Relative Defects in Relative Theories: Trapped Higher-Form Symmetries and Irregular Punctures in Class S
Lakshya Bhardwaj, Simone Giacomelli, Max Hubner, Sakura Schafer-Nameki
TL;DR
We develop a comprehensive framework for relative defects inside relative theories, focusing on codimension-two defects in $6d\mathcal{N}=(2,0)$ theories and their realization as irregular punctures in $4d\mathcal{N}=2$ Class S. The paper constructs and analyzes defect groups that encode mutually non-local line/surface defects, revealing trapped 1-form symmetries localized at irregular punctures. By combining Higgs-field (spectral cover) monodromies, Type IIB on isolated hypersurface singularities, and ALE fibrations, the authors compute full defect groups for broad families of punctures across $A$, $D$, and $E$-type theories, including many new irregular punctures. A central theme is relating puncture defect data to generalized quivers (and their 3d reductions) to extract 1-form symmetry information and to validate these results against IHS/ALE descriptions.

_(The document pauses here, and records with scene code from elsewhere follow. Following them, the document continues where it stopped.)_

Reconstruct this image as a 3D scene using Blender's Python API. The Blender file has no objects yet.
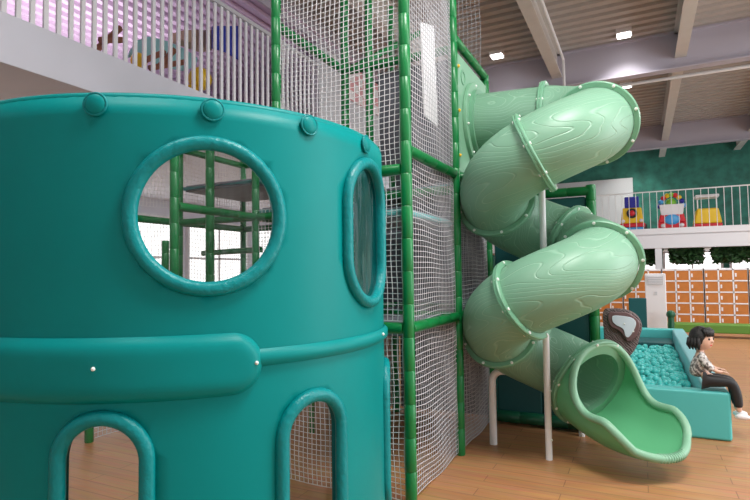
import bpy, bmesh, math, random
from mathutils import Vector, Matrix
from mathutils.geometry import delaunay_2d_cdt
random.seed(7)
PI = math.pi
R = math.radians
sc = bpy.context.scene
COL = sc.collection

# ------------------------------------------------------------------ camera
CAM = Vector((0, 0, 1.7))
FPX = 534.0
YAW, PITCH, ROLL = R(26.4), R(2.55), 0.013
fwd0 = Vector((-math.sin(YAW), math.cos(YAW), 0))
rgt0 = Vector((math.cos(YAW), math.sin(YAW), 0))
fw = fwd0 * math.cos(PITCH) + Vector((0, 0, 1)) * math.sin(PITCH)
up0 = rgt0.cross(fw)
rgt = rgt0 * math.cos(ROLL) - up0 * math.sin(ROLL)
upv = up0 * math.cos(ROLL) + rgt0 * math.sin(ROLL)
cd = bpy.data.cameras.new('camera')
cam = bpy.data.objects.new('camera', cd)
COL.objects.link(cam)
cd.sensor_width = 36
cd.lens = FPX / 750 * 36
cd.clip_end = 200
cam.matrix_world = Matrix(((rgt.x, upv.x, -fw.x, CAM.x), (rgt.y, upv.y, -fw.y, CAM.y), (rgt.z, upv.z, -fw.z, CAM.z), (0, 0, 0, 1)))
sc.camera = cam

def ray(px, py):
    return fw * FPX + rgt * (px - 375) - upv * (py - 250)
def P(px, py, ax, val):
    d = ray(px, py); i = 'XYZ'.index(ax)
    return CAM + d * ((val - CAM[i]) / d[i])

# ------------------------------------------------------------------ materials
def mat(name, col, rough=.5, metal=0, bump=0, bscale=30, var=0, vscale=4, spec=.5, emit=0, coat=0):
    m = bpy.data.materials.new(name); m.use_nodes = True
    nt = m.node_tree; b = nt.nodes['Principled BSDF']
    b.inputs['Base Color'].default_value = (*col, 1)
    b.inputs['Roughness'].default_value = rough
    b.inputs['Metallic'].default_value = metal
    b.inputs['Specular IOR Level'].default_value = spec
    b.inputs['Coat Weight'].default_value = coat
    if emit:
        b.inputs['Emission Color'].default_value = (*col, 1)
        b.inputs['Emission Strength'].default_value = emit
    if bump or var:
        tc = nt.nodes.new('ShaderNodeTexCoord')
    if bump:
        n = nt.nodes.new('ShaderNodeTexNoise'); n.inputs['Scale'].default_value = bscale; n.inputs['Detail'].default_value = 3
        nt.links.new(tc.outputs['Object'], n.inputs['Vector'])
        bp = nt.nodes.new('ShaderNodeBump'); bp.inputs['Strength'].default_value = bump; bp.inputs['Distance'].default_value = .02
        nt.links.new(n.outputs['Fac'], bp.inputs['Height']); nt.links.new(bp.outputs['Normal'], b.inputs['Normal'])
    if var:
        n2 = nt.nodes.new('ShaderNodeTexNoise'); n2.inputs['Scale'].default_value = vscale; n2.inputs['Detail'].default_value = 4
        nt.links.new(tc.outputs['Object'], n2.inputs['Vector'])
        mr = nt.nodes.new('ShaderNodeMapRange'); mr.inputs['From Min'].default_value = .3; mr.inputs['From Max'].default_value = .7
        mr.inputs['To Min'].default_value = 1 - var; mr.inputs['To Max'].default_value = 1 + var
        nt.links.new(n2.outputs['Fac'], mr.inputs['Value'])
        mx = nt.nodes.new('ShaderNodeVectorMath'); mx.operation = 'SCALE'; mx.inputs[0].default_value = col
        nt.links.new(mr.outputs['Result'], mx.inputs['Scale']); nt.links.new(mx.outputs['Vector'], b.inputs['Base Color'])
    return m

def clear_mat(name, tint=(.96, .98, .98), gloss=.5):
    m = bpy.data.materials.new(name); m.use_nodes = True
    nt = m.node_tree; nt.nodes.remove(nt.nodes['Principled BSDF'])
    out = nt.nodes['Material Output']
    t = nt.nodes.new('ShaderNodeBsdfTransparent'); t.inputs[0].default_value = (*tint, 1)
    g = nt.nodes.new('ShaderNodeBsdfGlossy'); g.inputs['Roughness'].default_value = .04
    fr = nt.nodes.new('ShaderNodeFresnel'); fr.inputs['IOR'].default_value = 1.45
    tc = nt.nodes.new('ShaderNodeTexCoord')
    n = nt.nodes.new('ShaderNodeTexNoise'); n.inputs['Scale'].default_value = 5
    mp = nt.nodes.new('ShaderNodeMapping'); mp.inputs['Scale'].default_value = (2, 2, .25)
    nt.links.new(tc.outputs['Object'], mp.inputs[0]); nt.links.new(mp.outputs[0], n.inputs['Vector'])
    bp = nt.nodes.new('ShaderNodeBump'); bp.inputs['Strength'].default_value = .5; bp.inputs['Distance'].default_value = .05
    nt.links.new(n.outputs['Fac'], bp.inputs['Height']); nt.links.new(bp.outputs[0], g.inputs['Normal']); nt.links.new(bp.outputs[0], fr.inputs['Normal'])
    mx = nt.nodes.new('ShaderNodeMixShader')
    nt.links.new(fr.outputs[0], mx.inputs[0]); nt.links.new(t.outputs[0], mx.inputs[1]); nt.links.new(g.outputs[0], mx.inputs[2])
    nt.links.new(mx.outputs[0], out.inputs[0])
    return m

def grain_mat(name, col, line, rough=.42, strength=.45):
    """plastic with moulded wood-grain contour lines; reads attribute 'grain' = (length, cos, sin)"""
    m = bpy.data.materials.new(name); m.use_nodes = True
    nt = m.node_tree; b = nt.nodes['Principled BSDF']; L = nt.links.new
    b.inputs['Roughness'].default_value = rough
    at = nt.nodes.new('ShaderNodeAttribute'); at.attribute_name = 'grain'
    sp = nt.nodes.new('ShaderNodeSeparateXYZ'); L(at.outputs['Vector'], sp.inputs[0])
    def M(op, a, bb=None):
        n = nt.nodes.new('ShaderNodeMath'); n.operation = op
        for i, v in enumerate((a, bb)):
            if v is None: continue
            if isinstance(v, (int, float)): n.inputs[i].default_value = v
            else: L(v, n.inputs[i])
        return n.outputs[0]
    th = M('ARCTAN2', sp.outputs['Z'], sp.outputs['Y'])
    base = M('MULTIPLY', th, 28 / (2 * PI))
    mp = nt.nodes.new('ShaderNodeMapping'); mp.inputs['Scale'].default_value = (1.35, 1.0, 1.0)
    L(at.outputs['Vector'], mp.inputs[0])
    no = nt.nodes.new('ShaderNodeTexNoise'); no.inputs['Scale'].default_value = 1.15; no.inputs['Detail'].default_value = 1.2; no.inputs['Roughness'].default_value = .35
    L(mp.outputs[0], no.inputs['Vector'])
    f = M('ADD', base, M('MULTIPLY', no.outputs['Fac'], 14.0))
    d = M('ABSOLUTE', M('SUBTRACT', M('FRACT', f), .5))
    mr = nt.nodes.new('ShaderNodeMapRange'); mr.interpolation_type = 'SMOOTHSTEP'
    mr.inputs['From Min'].default_value = 0; mr.inputs['From Max'].default_value = .095; mr.inputs['To Min'].default_value = 1; mr.inputs['To Max'].default_value = 0
    L(d, mr.inputs['Value'])
    bp = nt.nodes.new('ShaderNodeBump'); bp.inputs['Strength'].default_value = strength; bp.inputs['Distance'].default_value = .008
    L(mr.outputs[0], bp.inputs['Height']); L(bp.outputs[0], b.inputs['Normal'])
    mx = nt.nodes.new('ShaderNodeMix'); mx.data_type = 'RGBA'
    mx.inputs['B'].default_value = (*line, 1); mx.inputs['A'].default_value = (*col, 1)  # lighter line colour paints in the highlight along the grain ridges
    L(mr.outputs[0], mx.inputs['Factor']); L(mx.outputs['Result'], b.inputs['Base Color'])
    return m

def wood_floor():
    m = mat('tan_floor', (.50, .27, .135), .45)
    nt = m.node_tree; b = nt.nodes['Principled BSDF']; L = nt.links.new
    tc = nt.nodes.new('ShaderNodeTexCoord')
    br = nt.nodes.new('ShaderNodeTexBrick'); br.inputs['Scale'].default_value = 1
    br.inputs['Color1'].default_value = (.46, .225, .10, 1); br.inputs['Color2'].default_value = (.40, .19, .08, 1); br.inputs['Mortar'].default_value = (.25, .12, .055, 1)
    br.inputs['Mortar Size'].default_value = .004; br.inputs['Brick Width'].default_value = 1.2; br.inputs['Row Height'].default_value = .15
    L(tc.outputs['Object'], br.inputs['Vector'])
    mp = nt.nodes.new('ShaderNodeMapping'); mp.inputs['Scale'].default_value = (1.5, 22, 1)
    n = nt.nodes.new('ShaderNodeTexNoise'); n.inputs['Scale'].default_value = 1.5; n.inputs['Detail'].default_value = 5
    L(tc.outputs['Object'], mp.inputs[0]); L(mp.outputs[0], n.inputs['Vector'])
    mx = nt.nodes.new('ShaderNodeMix'); mx.data_type = 'RGBA'; mx.blend_type = 'SOFT_LIGHT'; mx.inputs['Factor'].default_value = .6
    L(br.outputs['Color'], mx.inputs['A']); L(n.outputs['Color'], mx.inputs['B']); L(mx.outputs['Result'], b.inputs['Base Color'])
    return m

M = {}
M['vinyl'] = mat('teal_vinyl', (0, .232, .228), .40, bump=.05, bscale=5, var=.04, vscale=2.5, spec=.15)
M['vinyl_trim'] = mat('teal_vinyl_trim', (0, .222, .232), .36, bump=.3, bscale=32, spec=.28)
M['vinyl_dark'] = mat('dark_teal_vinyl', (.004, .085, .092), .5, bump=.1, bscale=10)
M['green'] = mat('green_vinyl', (.003, .185, .045), .32, bump=.08, bscale=40, var=.08, vscale=6)
M['green_dark'] = mat('dark_green_vinyl', (.004, .095, .045), .35)
M['mint'] = grain_mat('mint_grain_plastic', (.200, .395, .272), (.27, .475, .345))
M['mint_plain'] = mat('mint_plastic', (.21, .43, .285), .4)
M['mint_rim'] = mat('mint_flange', (.165, .385, .245), .4)
M['mint_chute'] = mat('mint_chute_plastic', (.13, .46, .235), .3)
M['net'] = mat('white_net_rope', (.74, .74, .77), .8)
M['net_side'] = mat('pale_net_rope', (.56, .56, .60), .8)
M['net_grey'] = mat('grey_net_rope', (.42, .43, .47), .8)
M['white_metal'] = mat('white_painted_steel', (.80, .80, .81), .35)
M['white'] = mat('white_paint', (.80, .79, .82), .55, var=.02, vscale=1)
M['white_plastic'] = mat('white_plastic', (.82, .80, .82), .35)
M['lavender_white'] = mat('lavender_white_plaster', (.66, .66, .74), .6, var=.03, vscale=1.5)
M['silver'] = mat('brushed_silver', (.75, .75, .76), .25, metal=1)
M['bolt'] = mat('pale_bolt_cap', (.80, .84, .80), .3)
M['yellow_bolt'] = mat('yellow_cap', (.85, .50, .02), .4)
M['clear'] = clear_mat('clear_film')
M['floor'] = wood_floor()
M['deck'] = mat('grey_deck_pad', (.20, .21, .24), .6, var=.1)
M['deck_edge'] = mat('pale_teal_deck_edge', (.16, .50, .52), .5)
M['slate'] = mat('slate_padding', (.10, .105, .13), .6, var=.12)
M['blush'] = mat('blush_padding', (.62, .42, .38), .6, var=.06)
M['ceil'] = mat('greybrown_steel_deck', (.45, .41, .385), .55, var=.03)
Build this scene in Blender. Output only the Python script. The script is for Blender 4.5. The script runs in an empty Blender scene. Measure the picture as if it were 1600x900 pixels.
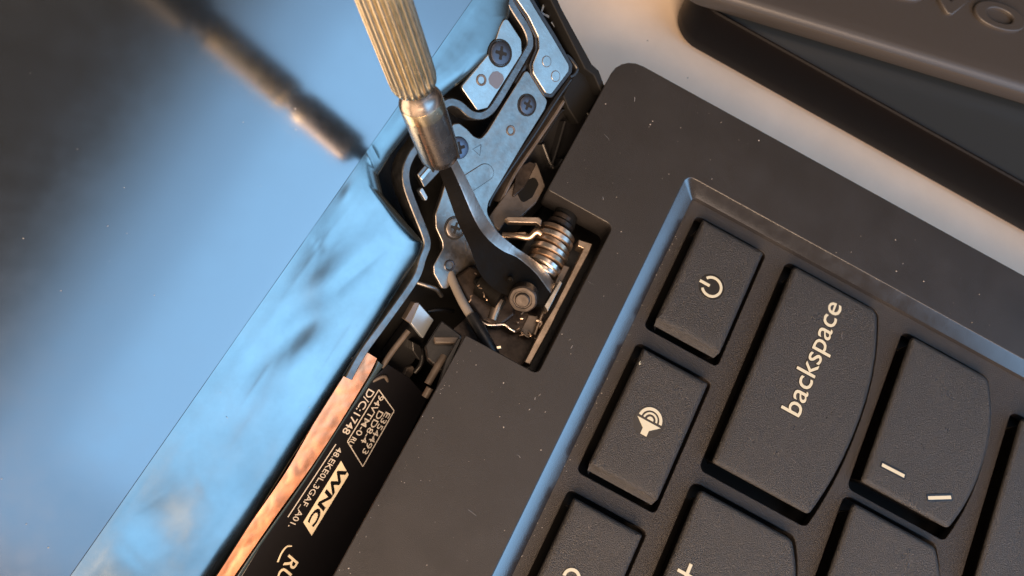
import bpy, bmesh, math, random
from mathutils import Vector, Matrix, Euler, noise
random.seed(7)
scene = bpy.context.scene
COL = scene.collection
# ------------------------------------------------------------------ camera (1 unit = 1 cm, z = 0 is the palm-rest deck,
# +x runs along the hinge to the laptop's right, +y away from the user)
F = 1250.0
H = 10.0
CR = Euler((0, 0, 0)).to_matrix()
def rot3(a, b, c):
    return (Matrix.Rotation(a, 3, 'X') @ Matrix.Rotation(b, 3, 'Y') @ Matrix.Rotation(c, 3, 'Z'))
W2C = rot3(-0.267, 0.155, 1.094)
C2W = W2C.transposed()
CAM = Vector((0, 0, H))
cd = bpy.data.cameras.new('camera')
cam = bpy.data.objects.new('camera', cd)
COL.objects.link(cam)
cam.matrix_world = Matrix.Translation(CAM) @ C2W.to_4x4()
cd.sensor_width = 36
cd.lens = 36 * F / 1600
cd.clip_start = 0.1
cd.clip_end = 500
cd.dof.use_dof = True
cd.dof.focus_distance = 9.9
cd.dof.aperture_fstop = 0.5
scene.camera = cam
# ------------------------------------------------------------------ world, lamps, exposure
world = bpy.data.worlds.new('World')
scene.world = world
world.use_nodes = True
bg = world.node_tree.nodes['Background']
bg.inputs[0].default_value = (0.50, 0.40, 0.33, 1)
bg.inputs[1].default_value = 0.22
scene.view_settings.view_transform = 'Standard'
scene.view_settings.look = 'None'
scene.view_settings.exposure = 0
scene.view_settings.gamma = 1
def area(name, dcam, dist, sx, sy, rad, col, upc=(1, 1, 0)):
    """softbox seen from the work in camera-space direction dcam; rad = radiance"""
    d = (C2W @ Vector(dcam)).normalized()
    base = Vector((3.2, 1.5, 0))
    up = C2W @ Vector(upc)
    z = d
    x = (up - z * up.dot(z)).normalized()
    y = z.cross(x)
    L = bpy.data.lights.new(name, 'AREA')
    L.shape = 'RECTANGLE'; L.size = sx; L.size_y = sy
    L.color = col
    L.energy = rad * math.pi * sx * sy
    o = bpy.data.objects.new(name, L)
    COL.objects.link(o)
    m = Matrix((x, y, z)).transposed().to_4x4()
    o.matrix_world = Matrix.Translation(base + d * dist) @ m
    return o
# window light as nested lamps, stacked for a soft edge: bright in the middle, fading towards its sides
for k, (sx, sy, L_, c_) in enumerate(((84, 58, .40, (0.40, 0.64, 0.90)), (74, 52, .90, (0.30, 0.60, 1.0)), (62, 46, 1.1, (0.26, 0.58, 1.0)), (46, 36, 1.3, (0.26, 0.60, 1.0)), (24, 18, .9, (0.34, 0.68, 1.0)))):
    area('window_light', (1.62, -0.74, 1), 60 + k * .3, sx, sy, L_, c_)
area('warm_room_lamp', (-0.08, -0.85, 1), 60, 42, 42, 21.0, (1.0, 0.68, 0.44), (1, 0, 0))
area('ceiling_glow', (0.34, 0.38, 1), 60, 34, 22, 2.6, (1.0, 0.76, 0.60), (1, 0, 0))

# ------------------------------------------------------------------ measuring helpers
def ray(x, y):
    return C2W @ Vector(((x - 800) / F, (450 - y) / F, -1.0))
def U(x, y, z=0.0):
    r = ray(x, y)
    return CAM + r * ((z - H) / r.z)
DN = (C2W @ Vector((0.64, -0.2, 1.0))).normalized()      # normal of the opened display
DP = U(640, 400, -0.1)
def D(x, y, off=0.0):
    r = ray(x, y)
    return CAM + r * (DN.dot(DP + DN * off - CAM) / DN.dot(r))
DX = (D(110, 900) - D(738, 0)).normalized() * -1         # along the panel edge
DY = DN.cross(DX)
def T(x, y, t):
    return CAM + ray(x, y) * t

# ------------------------------------------------------------------ materials
def mat(name, col, rough=0.5, metal=0.0, ior=1.5, bump=0.0, bscale=60.0, var=0.0, vscale=3.0, rvar=0.0, col2=None,
        coat=0.0, bump2=0.0, b2scale=4.0, speck=0.0):
    m = bpy.data.materials.new(name)
    m.use_nodes = True
    nt = m.node_tree; N = nt.nodes; Lk = nt.links
    p = N['Principled BSDF']
    p.inputs['Base Color'].default_value = (*col, 1)
    p.inputs['Roughness'].default_value = rough
    p.inputs['Metallic'].default_value = metal
    p.inputs['IOR'].default_value = ior
    p.inputs['Coat Weight'].default_value = coat
    p.inputs['Coat Roughness'].default_value = 0.08
    tc = N.new('ShaderNodeTexCoord')
    def noi(scale, det=4.0, r=0.55):
        n = N.new('ShaderNodeTexNoise'); n.inputs['Scale'].default_value = scale
        n.inputs['Detail'].default_value = det; n.inputs['Roughness'].default_value = r
        Lk.new(tc.outputs['Object'], n.inputs['Vector']); return n
    if var or col2:
        n = noi(vscale, 6, 0.6)
        r = N.new('ShaderNodeValToRGB')
        r.color_ramp.elements[0].position = 0.35; r.color_ramp.elements[1].position = 0.68
        a = col2 if col2 else tuple(c * (1 - var) for c in col)
        b = col if col2 else tuple(min(1, c * (1 + var)) for c in col)
        r.color_ramp.elements[0].color = (*a, 1); r.color_ramp.elements[1].color = (*b, 1)
        Lk.new(n.outputs['Fac'], r.inputs['Fac']); Lk.new(r.outputs['Color'], p.inputs['Base Color'])
    if rvar:
        n = noi(vscale * 1.7, 8, 0.65)
        mr = N.new('ShaderNodeMapRange')
        mr.inputs['From Min'].default_value = 0.3; mr.inputs['From Max'].default_value = 0.7
        mr.inputs['To Min'].default_value = max(0.02, rough - rvar); mr.inputs['To Max'].default_value = rough + rvar
        Lk.new(n.outputs['Fac'], mr.inputs['Value']); Lk.new(mr.outputs['Result'], p.inputs['Roughness'])
    prev = None
    for st, sc, dist in ((bump, bscale, 0.01), (bump2, b2scale, 0.1)):
        if st:
            n = noi(sc, 3, 0.6)
            b = N.new('ShaderNodeBump'); b.inputs['Strength'].default_value = st
            b.inputs['Distance'].default_value = dist
            Lk.new(n.outputs['Fac'], b.inputs['Height'])
            if prev: Lk.new(prev.outputs['Normal'], b.inputs['Normal'])
            prev = b
    if prev: Lk.new(prev.outputs['Normal'], p.inputs['Normal'])
    return m
M = {}
M['deck'] = mat('matte_black_deck', (0.016, 0.015, 0.0155), 0.40, bump=0.35, bscale=75, var=0.12, vscale=0.9, rvar=0.09, ior=1.55)
M['plate'] = mat('keyboard_plate_plastic', (0.011, 0.009, 0.009), 0.40, bump=1.4, bscale=95, rvar=0.05)
M['chamfer'] = mat('recess_chamfer_plastic', (0.016, 0.015, 0.016), 0.17, bump=0.10, bscale=80, ior=2.2, rvar=0.05, vscale=3)
M['key'] = mat('key_plastic', (0.010, 0.009, 0.009), 0.36, bump=1.6, bscale=85, var=0.15, vscale=0.9, rvar=0.12, ior=1.6)
M['legend'] = mat('legend_print', (0.46, 0.45, 0.36), 0.55)
M['film'] = mat('legend_clear_film', (0.010, 0.010, 0.011), 0.25)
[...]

The outcome is a detailed map from puncture data to trapped and non-trapped components of defect groups, enabling precise determinations of 1-form symmetries for wide classes of Class S theories and deepening the bridge between string-theoretic realizations and field-theoretic observables.
Abstract
A relative theory is a boundary condition of a higher-dimensional topological quantum field theory (TQFT), and carries a non-trivial defect group formed by mutually non-local defects living in the relative theory. Prime examples are 6d N=(2,0) theories that are boundary conditions of 7d TQFTs, with the defect group arising from surface defects. In this paper, we study codimension-two defects in 6d N=(2,0) theories, and find that the line defects living inside these codimension-two defects are mutually non-local and hence also form a defect group. Thus, codimension-two defects in a 6d N=(2,0) theory are relative defects living inside a relative theory. These relative defects provide boundary conditions for topological defects of the 7d bulk TQFT. A codimension-two defect carrying a non-trivial defect group acts as an irregular puncture when used in the construction of 4d N=2 Class S theories. The defect group associated to such an irregular puncture provides extra "trapped" contributions to the 1-form symmetries of the resulting Class S theories. We determine the defect groups associated to large classes of both conformal and non-conformal irregular punctures. Along the way, we discover many new classes of irregular punctures. A key role in the analysis of defect groups is played by two different geometric descriptions of the punctures in Type IIB string theory: one provided by isolated hypersurface singularities in Calabi-Yau threefolds, and the other provided by ALE fibrations with monodromies.